**WHAT YOU NEED TO DO**
Please output the entries below from the line that contains "noise=.2, scale=60, bump=.1)" through the final line, reproduced exactly and alone.

Scripts that build scenes

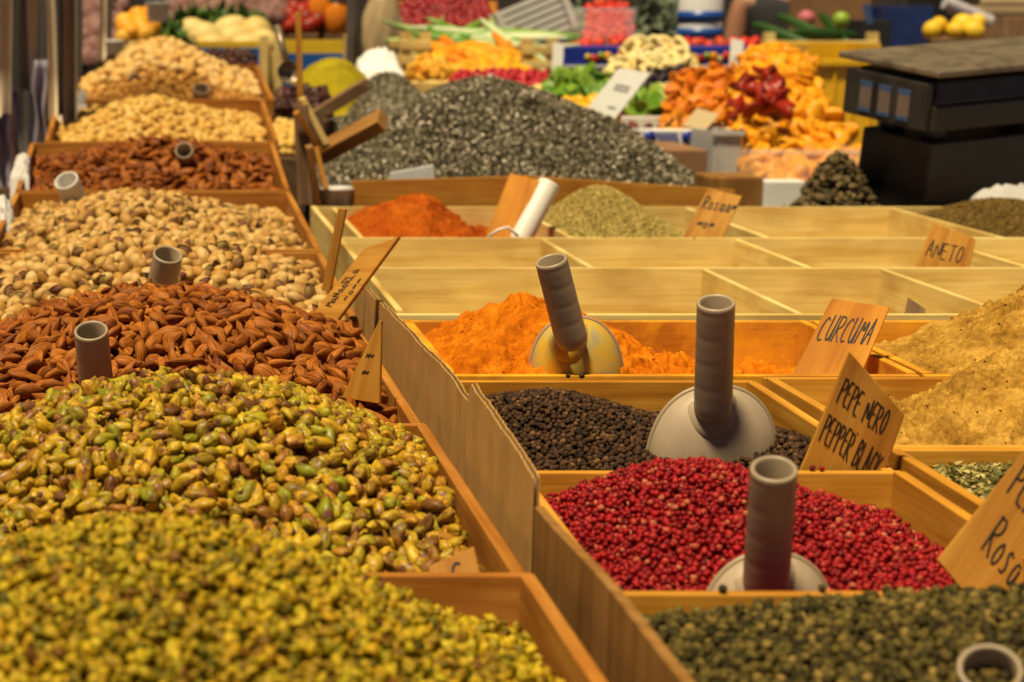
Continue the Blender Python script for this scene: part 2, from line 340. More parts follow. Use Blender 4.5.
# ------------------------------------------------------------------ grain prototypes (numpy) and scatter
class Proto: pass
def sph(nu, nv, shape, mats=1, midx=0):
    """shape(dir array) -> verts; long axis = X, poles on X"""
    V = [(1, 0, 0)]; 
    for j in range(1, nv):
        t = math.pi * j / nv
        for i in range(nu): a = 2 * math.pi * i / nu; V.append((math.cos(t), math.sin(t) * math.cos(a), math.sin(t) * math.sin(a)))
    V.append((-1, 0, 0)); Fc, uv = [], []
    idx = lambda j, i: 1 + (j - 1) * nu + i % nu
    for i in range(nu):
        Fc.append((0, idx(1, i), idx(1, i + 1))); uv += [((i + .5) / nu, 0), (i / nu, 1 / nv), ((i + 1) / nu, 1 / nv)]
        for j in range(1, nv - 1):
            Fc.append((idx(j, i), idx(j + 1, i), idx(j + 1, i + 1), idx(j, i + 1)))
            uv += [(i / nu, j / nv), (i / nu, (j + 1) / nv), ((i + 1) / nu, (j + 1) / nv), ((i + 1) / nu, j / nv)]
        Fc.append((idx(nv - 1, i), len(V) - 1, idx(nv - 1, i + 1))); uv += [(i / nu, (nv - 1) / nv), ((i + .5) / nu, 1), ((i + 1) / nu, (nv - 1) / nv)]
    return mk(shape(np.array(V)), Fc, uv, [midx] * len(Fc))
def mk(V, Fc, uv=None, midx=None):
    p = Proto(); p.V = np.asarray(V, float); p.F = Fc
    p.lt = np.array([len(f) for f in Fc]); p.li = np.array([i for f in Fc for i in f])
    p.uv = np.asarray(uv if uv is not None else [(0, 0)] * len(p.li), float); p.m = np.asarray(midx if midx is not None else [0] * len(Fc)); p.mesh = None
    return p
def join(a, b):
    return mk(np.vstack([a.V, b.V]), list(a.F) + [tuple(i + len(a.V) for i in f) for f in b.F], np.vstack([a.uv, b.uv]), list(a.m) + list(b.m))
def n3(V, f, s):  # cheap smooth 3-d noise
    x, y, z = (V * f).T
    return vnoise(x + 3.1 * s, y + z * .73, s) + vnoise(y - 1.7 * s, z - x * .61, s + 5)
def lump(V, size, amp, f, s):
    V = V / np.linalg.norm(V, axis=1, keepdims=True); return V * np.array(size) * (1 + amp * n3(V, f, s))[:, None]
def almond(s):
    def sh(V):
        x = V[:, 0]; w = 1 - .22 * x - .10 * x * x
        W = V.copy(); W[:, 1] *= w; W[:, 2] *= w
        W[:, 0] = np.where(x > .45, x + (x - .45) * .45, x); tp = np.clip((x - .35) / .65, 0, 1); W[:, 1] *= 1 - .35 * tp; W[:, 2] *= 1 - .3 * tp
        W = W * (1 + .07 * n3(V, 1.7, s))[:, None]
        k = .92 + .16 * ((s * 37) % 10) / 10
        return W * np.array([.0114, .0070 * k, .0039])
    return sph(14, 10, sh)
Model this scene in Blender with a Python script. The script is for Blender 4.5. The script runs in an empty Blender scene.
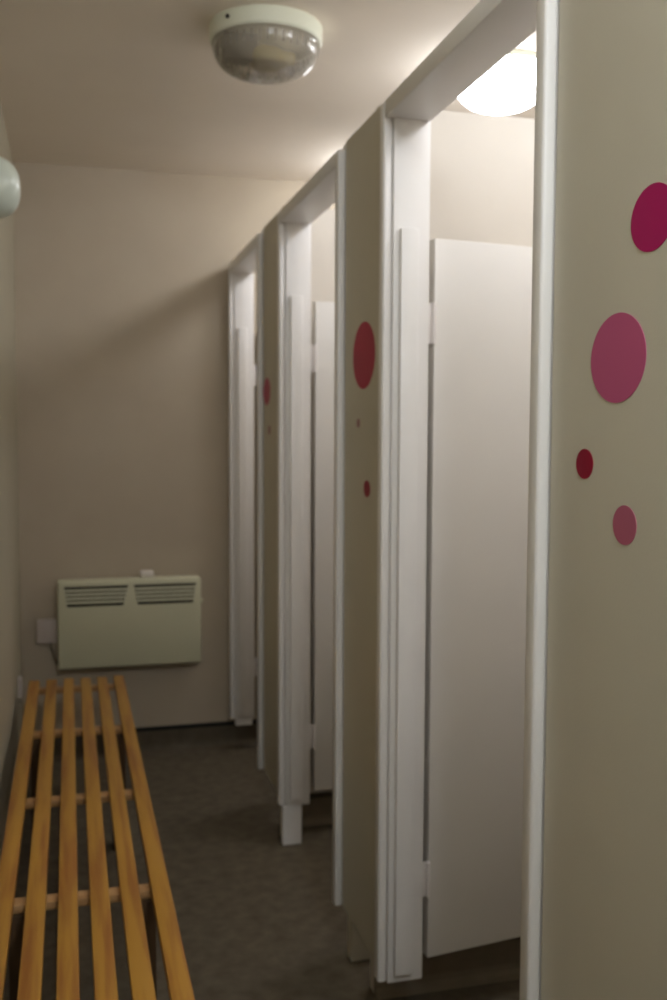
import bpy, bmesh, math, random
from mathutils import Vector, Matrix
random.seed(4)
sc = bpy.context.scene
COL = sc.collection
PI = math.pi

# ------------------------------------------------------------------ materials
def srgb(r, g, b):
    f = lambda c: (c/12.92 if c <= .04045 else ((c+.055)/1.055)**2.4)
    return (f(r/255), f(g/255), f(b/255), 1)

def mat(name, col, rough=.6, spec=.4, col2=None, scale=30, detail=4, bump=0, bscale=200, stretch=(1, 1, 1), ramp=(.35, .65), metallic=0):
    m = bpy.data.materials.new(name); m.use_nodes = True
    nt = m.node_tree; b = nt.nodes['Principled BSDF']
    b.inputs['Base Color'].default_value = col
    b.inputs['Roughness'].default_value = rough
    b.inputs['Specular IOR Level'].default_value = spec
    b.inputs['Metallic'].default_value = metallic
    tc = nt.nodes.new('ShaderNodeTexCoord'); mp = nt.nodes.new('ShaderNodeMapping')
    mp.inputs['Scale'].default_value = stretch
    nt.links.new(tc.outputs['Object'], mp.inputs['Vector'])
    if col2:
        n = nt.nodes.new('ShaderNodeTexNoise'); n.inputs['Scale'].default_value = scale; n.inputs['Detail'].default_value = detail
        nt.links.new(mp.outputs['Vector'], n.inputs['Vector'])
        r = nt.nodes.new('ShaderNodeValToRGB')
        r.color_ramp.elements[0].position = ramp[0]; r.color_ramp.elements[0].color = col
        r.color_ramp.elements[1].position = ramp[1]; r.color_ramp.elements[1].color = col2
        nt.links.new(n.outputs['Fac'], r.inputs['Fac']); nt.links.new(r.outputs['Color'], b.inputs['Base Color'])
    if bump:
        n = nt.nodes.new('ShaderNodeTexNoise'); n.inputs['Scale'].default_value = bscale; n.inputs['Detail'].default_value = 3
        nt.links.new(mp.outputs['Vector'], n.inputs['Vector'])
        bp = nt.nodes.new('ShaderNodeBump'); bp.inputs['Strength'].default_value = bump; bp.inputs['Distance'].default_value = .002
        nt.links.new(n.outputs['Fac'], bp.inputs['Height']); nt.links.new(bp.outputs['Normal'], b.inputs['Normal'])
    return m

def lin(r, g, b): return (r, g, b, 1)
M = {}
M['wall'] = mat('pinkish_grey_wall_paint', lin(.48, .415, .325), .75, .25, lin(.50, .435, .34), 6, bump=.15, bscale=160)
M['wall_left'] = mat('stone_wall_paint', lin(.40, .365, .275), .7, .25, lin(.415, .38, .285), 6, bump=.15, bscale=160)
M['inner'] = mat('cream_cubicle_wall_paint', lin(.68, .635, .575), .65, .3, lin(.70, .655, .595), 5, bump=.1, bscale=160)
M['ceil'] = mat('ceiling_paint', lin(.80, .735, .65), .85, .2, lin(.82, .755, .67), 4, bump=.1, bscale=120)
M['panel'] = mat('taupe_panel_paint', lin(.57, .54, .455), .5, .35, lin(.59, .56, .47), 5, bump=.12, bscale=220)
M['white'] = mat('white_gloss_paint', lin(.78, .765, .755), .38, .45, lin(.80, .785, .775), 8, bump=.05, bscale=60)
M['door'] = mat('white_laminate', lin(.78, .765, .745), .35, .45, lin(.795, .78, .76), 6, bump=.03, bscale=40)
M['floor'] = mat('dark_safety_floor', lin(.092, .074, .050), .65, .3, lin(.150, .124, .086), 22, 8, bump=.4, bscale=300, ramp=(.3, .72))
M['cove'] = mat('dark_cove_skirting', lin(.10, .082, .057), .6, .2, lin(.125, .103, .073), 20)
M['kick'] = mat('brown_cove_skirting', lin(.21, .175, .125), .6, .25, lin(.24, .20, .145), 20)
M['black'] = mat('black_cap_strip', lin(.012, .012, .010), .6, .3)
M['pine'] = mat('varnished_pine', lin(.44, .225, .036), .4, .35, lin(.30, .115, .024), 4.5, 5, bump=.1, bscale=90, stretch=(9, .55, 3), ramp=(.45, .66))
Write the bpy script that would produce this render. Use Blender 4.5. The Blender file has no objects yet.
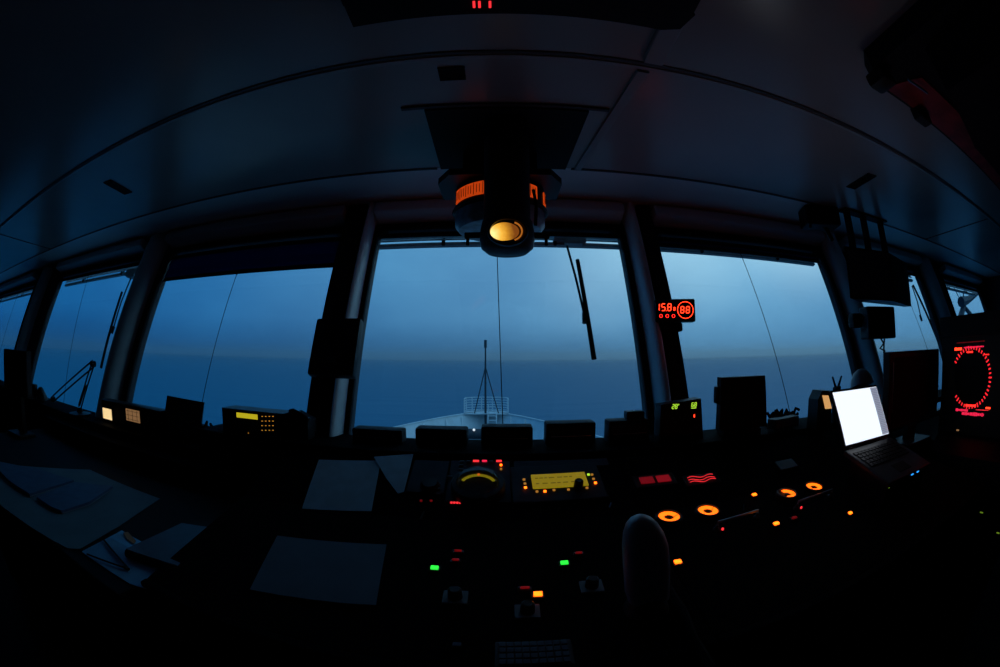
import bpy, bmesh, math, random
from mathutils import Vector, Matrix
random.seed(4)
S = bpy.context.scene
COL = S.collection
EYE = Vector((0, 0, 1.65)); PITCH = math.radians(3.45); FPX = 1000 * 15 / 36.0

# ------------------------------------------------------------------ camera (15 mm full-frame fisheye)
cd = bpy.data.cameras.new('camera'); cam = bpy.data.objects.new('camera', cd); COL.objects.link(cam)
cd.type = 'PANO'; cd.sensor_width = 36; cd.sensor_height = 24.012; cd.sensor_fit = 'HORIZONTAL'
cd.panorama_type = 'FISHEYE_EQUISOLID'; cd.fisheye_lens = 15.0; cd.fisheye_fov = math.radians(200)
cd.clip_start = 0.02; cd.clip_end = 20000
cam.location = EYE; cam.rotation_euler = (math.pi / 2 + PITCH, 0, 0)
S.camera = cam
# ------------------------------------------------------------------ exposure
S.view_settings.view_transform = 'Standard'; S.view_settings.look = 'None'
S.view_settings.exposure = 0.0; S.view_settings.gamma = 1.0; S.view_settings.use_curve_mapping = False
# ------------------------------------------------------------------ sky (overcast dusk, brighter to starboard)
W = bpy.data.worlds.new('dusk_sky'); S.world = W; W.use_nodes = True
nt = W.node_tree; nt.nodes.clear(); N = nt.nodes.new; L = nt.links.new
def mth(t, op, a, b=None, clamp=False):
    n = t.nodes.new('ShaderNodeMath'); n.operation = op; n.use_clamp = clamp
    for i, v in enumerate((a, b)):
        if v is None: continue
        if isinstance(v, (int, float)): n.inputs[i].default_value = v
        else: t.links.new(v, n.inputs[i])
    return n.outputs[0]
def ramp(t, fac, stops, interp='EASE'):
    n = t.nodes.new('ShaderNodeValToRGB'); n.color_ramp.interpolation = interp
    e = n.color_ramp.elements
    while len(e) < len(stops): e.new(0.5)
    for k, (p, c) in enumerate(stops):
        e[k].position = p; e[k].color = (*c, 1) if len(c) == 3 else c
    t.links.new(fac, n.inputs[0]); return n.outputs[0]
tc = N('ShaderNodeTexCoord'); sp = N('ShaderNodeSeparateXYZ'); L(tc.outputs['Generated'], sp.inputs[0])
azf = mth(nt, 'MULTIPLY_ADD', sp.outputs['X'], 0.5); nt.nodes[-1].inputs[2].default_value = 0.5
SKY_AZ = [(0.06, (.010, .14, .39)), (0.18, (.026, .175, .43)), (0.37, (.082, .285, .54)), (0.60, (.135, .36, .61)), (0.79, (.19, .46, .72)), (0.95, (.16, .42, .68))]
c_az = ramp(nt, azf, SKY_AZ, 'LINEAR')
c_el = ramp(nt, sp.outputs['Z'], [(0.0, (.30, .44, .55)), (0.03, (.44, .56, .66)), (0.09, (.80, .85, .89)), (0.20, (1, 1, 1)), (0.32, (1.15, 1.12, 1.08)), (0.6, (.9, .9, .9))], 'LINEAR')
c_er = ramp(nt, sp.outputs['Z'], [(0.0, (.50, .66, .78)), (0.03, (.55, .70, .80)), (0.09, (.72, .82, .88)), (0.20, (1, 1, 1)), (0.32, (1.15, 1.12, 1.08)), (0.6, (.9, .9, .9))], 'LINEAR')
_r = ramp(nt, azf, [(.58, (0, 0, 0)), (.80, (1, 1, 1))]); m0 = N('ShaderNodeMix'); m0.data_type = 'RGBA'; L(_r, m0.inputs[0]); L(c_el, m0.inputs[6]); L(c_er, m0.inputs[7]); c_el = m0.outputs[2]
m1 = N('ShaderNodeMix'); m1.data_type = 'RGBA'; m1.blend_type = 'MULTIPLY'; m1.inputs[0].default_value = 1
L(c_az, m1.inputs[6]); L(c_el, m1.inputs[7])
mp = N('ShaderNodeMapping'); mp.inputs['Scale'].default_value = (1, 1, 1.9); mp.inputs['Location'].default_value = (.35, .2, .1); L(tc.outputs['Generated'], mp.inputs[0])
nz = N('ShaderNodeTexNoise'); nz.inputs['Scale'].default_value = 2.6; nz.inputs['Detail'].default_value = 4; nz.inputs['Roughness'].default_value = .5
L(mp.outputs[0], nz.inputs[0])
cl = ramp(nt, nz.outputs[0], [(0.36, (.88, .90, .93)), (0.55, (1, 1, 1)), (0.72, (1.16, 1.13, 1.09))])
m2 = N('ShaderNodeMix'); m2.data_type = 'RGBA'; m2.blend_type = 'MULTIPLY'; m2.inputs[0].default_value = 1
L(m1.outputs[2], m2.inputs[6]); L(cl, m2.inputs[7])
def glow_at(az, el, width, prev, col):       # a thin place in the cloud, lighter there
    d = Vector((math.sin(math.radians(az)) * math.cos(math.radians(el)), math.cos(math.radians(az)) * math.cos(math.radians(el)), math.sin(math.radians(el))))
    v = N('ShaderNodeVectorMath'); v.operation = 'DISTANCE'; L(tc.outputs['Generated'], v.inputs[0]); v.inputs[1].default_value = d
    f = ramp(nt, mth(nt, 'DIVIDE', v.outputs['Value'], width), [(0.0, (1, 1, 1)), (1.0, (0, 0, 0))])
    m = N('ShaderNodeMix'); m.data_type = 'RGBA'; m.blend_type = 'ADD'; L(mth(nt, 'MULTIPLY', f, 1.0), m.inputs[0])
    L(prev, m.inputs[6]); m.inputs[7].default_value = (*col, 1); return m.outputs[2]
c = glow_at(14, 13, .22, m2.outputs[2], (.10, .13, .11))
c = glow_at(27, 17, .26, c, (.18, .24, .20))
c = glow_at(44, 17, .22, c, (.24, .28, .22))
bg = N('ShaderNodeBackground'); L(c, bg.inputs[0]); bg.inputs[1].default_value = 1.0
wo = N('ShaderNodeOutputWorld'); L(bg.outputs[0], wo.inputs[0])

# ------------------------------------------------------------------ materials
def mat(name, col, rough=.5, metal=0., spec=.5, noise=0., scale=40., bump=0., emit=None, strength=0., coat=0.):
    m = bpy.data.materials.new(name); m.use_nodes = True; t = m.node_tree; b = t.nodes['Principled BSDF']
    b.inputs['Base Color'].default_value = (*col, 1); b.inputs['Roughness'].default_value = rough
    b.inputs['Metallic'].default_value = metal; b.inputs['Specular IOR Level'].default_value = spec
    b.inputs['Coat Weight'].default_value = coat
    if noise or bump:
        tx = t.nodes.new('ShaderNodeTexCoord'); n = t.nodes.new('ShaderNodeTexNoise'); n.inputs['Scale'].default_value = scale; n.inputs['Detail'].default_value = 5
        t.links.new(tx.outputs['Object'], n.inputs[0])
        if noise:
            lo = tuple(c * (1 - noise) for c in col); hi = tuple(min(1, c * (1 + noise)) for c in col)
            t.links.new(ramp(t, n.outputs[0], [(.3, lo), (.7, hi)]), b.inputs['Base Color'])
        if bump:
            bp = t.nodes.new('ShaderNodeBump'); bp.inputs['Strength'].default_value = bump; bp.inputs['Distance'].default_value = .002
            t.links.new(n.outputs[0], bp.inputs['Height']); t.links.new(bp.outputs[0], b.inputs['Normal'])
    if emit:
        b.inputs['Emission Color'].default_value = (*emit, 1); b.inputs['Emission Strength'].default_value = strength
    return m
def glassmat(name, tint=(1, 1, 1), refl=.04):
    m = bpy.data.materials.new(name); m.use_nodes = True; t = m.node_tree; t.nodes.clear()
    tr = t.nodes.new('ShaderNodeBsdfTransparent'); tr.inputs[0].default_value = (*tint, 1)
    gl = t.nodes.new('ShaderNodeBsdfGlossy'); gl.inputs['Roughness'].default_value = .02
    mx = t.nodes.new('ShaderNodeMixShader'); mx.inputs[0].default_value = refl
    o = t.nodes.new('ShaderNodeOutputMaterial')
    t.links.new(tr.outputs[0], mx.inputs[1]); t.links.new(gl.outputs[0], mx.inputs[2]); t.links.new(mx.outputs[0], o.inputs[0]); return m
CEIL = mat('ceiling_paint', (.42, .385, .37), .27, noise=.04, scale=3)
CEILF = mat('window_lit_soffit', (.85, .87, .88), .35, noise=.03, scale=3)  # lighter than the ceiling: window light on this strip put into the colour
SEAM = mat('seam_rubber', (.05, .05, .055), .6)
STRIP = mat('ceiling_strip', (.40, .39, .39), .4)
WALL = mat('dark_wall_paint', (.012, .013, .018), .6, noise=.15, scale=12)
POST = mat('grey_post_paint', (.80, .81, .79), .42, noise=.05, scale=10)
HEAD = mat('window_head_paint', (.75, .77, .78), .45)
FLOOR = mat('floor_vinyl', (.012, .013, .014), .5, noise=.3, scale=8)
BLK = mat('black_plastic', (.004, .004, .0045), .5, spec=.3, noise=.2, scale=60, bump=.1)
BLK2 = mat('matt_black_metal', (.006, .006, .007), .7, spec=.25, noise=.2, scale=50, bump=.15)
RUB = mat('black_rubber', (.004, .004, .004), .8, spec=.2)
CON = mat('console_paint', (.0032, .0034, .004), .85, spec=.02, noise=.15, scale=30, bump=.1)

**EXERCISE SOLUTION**
BLK = mat('black_plastic', (.004, .004, .0045), .5, spec=.3, noise=.2, scale=60, bump=.1)
BLK2 = mat('matt_black_metal', (.006, .006, .007), .7, spec=.25, noise=.2, scale=50, bump=.15)
RUB = mat('black_rubber', (.004, .004, .004), .8, spec=.2)
CON = mat('console_paint', (.0032, .0034, .004), .85, spec=.02, noise=.15, scale=30, bump=.1)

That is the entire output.